Sonny mengaku sudah berkoordinasi dengan badan penanggulan bencana di sejumlah daerah dan menyiapkan sistem peringatan dini dengan BMKG.
“Sejak dua tahun lalu berkoordinasi dengan BPBD Bogor dan Jakarta terkait sesar ini, soal mitigasinya seperti kelayakan gedung tinggi,” kata Sonny.
Pemerintah Provinsi DKI Jakarta sejak 2023 telah membentuk Satgas Penilaian Gedung dan Nongedung dan melakukan penilaian terhadap sekitar 10 struktur gedung.
Unsur ketahanan gempa juga disyaratkan Pemprov DKI Jakarta untuk pembangunan sekolah-sekolah baru.
Sekretaris Utama Badan Nasional Penanggulan Bencana (BNPB) Rustian mengatakan, pengadopsian tekonologi gedung tahan gempa juga harus dibarengi kesiapan sosial masyarakat.
Oleh karena itu, ia pun meminta pemerintah daerah menggiatkan sosialisai—selain mensyaratkan izin bangunan tahan gempa—di daerah masing-masing.
“Teknologi konstruksi saja tidak cukup tanpa kesiapan sosial dan budaya,” ujar Rustian dikutip dari Antara pada Juli 2025.
Sumber gambar, ANTARA FOTO/Abdan Syakura
Salah seorang warga Jakarta yang meminta diidentifikasi sebagai Husni mengaku tidak tahu banyak soal potensi gempa darat di Jakarta.

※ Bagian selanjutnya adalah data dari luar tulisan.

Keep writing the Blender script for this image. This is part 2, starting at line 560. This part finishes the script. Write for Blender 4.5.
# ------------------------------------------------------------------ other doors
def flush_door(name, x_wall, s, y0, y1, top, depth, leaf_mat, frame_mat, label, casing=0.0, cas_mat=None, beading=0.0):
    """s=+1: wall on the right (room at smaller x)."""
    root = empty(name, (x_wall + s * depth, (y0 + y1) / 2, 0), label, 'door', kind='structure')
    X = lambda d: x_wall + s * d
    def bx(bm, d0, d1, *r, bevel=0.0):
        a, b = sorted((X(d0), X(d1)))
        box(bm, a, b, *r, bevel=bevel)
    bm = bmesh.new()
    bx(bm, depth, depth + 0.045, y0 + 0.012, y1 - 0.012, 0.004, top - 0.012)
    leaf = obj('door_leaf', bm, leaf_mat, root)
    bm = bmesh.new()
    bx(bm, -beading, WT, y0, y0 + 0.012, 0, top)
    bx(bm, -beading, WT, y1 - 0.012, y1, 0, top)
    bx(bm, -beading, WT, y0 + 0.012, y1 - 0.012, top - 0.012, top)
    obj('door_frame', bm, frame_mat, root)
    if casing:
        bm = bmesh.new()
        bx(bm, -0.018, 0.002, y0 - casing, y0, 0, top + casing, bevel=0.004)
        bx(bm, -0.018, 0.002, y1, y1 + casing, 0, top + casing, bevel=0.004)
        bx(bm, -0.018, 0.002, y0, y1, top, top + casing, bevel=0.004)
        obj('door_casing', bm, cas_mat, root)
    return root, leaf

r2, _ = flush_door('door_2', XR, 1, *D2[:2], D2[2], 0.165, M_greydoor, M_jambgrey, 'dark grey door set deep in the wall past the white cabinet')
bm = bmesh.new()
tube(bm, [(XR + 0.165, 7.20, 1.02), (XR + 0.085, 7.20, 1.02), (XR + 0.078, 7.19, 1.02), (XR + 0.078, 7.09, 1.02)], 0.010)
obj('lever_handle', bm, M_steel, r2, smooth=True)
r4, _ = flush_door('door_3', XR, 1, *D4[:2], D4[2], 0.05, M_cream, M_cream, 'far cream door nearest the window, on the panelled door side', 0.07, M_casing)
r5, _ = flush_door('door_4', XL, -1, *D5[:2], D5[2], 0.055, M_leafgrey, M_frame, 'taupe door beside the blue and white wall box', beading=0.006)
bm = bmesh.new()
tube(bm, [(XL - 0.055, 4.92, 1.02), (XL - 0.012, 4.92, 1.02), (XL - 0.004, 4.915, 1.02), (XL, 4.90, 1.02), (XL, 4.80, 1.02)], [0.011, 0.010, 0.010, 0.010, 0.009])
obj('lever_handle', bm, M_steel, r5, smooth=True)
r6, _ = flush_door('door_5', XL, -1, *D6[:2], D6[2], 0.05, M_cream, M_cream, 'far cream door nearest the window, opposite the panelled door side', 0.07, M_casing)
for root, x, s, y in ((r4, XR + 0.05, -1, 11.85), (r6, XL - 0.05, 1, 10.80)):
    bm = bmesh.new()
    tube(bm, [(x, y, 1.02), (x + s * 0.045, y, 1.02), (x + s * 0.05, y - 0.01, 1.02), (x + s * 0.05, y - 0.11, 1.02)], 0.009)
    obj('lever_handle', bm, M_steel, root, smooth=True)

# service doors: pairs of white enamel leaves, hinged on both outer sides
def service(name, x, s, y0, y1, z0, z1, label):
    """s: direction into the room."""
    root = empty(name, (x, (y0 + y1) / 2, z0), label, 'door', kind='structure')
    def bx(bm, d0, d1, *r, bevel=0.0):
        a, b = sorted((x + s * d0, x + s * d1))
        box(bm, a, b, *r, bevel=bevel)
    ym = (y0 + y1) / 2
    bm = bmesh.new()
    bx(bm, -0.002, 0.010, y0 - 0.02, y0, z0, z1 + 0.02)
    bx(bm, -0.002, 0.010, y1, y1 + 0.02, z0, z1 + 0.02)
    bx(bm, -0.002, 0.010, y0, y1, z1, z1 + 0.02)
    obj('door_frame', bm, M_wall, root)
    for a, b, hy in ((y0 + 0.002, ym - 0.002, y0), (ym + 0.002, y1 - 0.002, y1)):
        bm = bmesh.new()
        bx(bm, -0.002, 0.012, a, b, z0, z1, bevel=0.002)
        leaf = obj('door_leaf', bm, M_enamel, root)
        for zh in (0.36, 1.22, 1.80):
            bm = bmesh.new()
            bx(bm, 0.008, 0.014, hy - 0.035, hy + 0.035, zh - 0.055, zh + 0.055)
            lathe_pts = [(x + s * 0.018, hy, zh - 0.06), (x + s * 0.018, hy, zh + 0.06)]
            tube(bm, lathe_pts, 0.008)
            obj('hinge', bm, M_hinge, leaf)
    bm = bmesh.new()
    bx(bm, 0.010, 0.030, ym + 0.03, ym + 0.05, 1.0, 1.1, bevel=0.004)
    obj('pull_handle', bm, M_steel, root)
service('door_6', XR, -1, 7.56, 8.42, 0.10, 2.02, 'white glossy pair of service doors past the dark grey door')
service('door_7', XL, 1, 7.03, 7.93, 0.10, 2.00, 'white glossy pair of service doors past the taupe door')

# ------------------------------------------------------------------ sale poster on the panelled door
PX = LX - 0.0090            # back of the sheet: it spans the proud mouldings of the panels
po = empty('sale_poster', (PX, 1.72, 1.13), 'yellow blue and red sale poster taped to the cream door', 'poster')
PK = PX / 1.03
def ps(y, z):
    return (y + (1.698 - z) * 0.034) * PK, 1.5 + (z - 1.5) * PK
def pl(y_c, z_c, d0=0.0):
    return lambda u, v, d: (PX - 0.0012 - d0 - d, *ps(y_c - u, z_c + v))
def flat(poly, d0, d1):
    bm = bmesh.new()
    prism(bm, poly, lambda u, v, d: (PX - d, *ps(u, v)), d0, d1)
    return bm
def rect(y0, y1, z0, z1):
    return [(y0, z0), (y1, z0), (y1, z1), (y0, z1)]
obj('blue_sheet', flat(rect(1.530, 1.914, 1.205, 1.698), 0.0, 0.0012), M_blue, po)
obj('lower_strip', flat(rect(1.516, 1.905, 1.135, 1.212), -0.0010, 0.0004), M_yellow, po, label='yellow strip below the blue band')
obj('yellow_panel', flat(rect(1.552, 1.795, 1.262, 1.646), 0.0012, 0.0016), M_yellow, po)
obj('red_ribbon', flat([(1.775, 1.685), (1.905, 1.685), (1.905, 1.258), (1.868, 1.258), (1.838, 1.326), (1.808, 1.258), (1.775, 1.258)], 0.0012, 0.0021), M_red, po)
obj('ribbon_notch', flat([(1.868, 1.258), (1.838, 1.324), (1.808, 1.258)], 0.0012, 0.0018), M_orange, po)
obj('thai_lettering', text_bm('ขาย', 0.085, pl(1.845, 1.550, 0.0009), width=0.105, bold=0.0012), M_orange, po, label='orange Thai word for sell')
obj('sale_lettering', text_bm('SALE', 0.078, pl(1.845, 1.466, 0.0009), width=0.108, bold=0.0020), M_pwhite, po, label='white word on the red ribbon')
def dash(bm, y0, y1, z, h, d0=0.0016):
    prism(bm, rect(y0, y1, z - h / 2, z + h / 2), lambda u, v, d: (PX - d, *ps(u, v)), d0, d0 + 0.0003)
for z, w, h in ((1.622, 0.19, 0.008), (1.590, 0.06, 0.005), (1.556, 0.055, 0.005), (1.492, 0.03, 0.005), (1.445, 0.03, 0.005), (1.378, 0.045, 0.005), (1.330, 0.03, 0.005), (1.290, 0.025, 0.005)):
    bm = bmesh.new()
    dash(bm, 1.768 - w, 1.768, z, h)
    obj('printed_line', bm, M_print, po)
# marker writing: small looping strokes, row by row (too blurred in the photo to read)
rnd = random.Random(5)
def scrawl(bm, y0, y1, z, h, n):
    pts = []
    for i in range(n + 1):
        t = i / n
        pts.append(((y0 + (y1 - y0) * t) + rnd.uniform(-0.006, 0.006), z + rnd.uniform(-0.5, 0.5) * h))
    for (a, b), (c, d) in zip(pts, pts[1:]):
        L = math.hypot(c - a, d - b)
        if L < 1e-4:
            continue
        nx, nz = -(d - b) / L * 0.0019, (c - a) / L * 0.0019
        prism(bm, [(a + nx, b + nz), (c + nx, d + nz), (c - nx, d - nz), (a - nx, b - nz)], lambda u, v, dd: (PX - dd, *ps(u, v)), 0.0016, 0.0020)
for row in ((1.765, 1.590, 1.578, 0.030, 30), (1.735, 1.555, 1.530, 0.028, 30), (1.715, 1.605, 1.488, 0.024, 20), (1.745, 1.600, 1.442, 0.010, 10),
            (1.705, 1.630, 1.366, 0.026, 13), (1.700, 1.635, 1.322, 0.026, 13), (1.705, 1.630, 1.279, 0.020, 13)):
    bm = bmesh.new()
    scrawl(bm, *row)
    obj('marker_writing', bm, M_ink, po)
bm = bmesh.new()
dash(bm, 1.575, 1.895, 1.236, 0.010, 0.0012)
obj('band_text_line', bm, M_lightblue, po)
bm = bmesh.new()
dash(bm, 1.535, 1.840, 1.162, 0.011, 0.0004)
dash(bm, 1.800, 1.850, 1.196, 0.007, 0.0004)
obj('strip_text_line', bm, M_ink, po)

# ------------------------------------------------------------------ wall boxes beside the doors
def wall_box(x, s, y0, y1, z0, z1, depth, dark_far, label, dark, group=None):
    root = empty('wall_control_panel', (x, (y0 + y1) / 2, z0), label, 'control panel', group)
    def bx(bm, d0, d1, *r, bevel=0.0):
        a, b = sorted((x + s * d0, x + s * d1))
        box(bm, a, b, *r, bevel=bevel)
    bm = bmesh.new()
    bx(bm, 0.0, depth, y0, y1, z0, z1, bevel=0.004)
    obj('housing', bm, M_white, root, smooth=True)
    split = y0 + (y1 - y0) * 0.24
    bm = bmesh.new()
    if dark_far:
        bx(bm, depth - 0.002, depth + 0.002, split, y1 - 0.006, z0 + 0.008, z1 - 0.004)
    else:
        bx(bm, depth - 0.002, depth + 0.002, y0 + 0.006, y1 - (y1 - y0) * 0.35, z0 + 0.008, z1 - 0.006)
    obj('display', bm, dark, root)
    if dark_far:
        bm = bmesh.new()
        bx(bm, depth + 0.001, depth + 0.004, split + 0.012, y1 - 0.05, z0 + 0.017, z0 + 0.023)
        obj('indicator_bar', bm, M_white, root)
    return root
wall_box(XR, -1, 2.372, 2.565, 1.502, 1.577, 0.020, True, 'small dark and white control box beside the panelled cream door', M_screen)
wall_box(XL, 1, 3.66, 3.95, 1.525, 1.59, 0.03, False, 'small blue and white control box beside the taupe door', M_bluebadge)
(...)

Ia pun berharap pemerintah dapat melakukan sosialisasi lebih intens, mengingat dirinya tinggal di bangunan tinggi.
“Tidak pernah ada woro-woro sejauh ini. Apa yang harus dilakukan jika gempa, ke mana jalur evakuasi. Saya juga tidak paham sekuat apa bangunan yang saya tinggali,” ujar perempuan 42 tahun yang menetap di rumah susun di wilayah Jakarta Pusat tersebut.
Ia sendiri mengaku sempat panik saat gempa mengguncang Jakarta pada Rabu malam dan bergegas menuruni tangga bersama penghuni lain.
“Semoga ke depannya mitigasi lebih baik. Orang-orang tidak tahu apa yang harus dilakukan,” katanya.
“Apalagi di Jakarta kan banyak gedung tinggi dan perumahan padat. Harus ada strategi yang jelas.”
Aktivitas masyarakat cukup terdampak akibat gempa M 4,7 yang berpusat di Bekasi.
Operasional kereta commuter line sempat terhenti usai gempa dan mengakibatkan penumpukan penumpang di beberapa stasiun.
Adapula sejumlah perjalanan kereta cepat Jakarta-Bandung Whoosh juga sempat ditunda karena operator harus mengecek potensi kerusakan jalur kereta.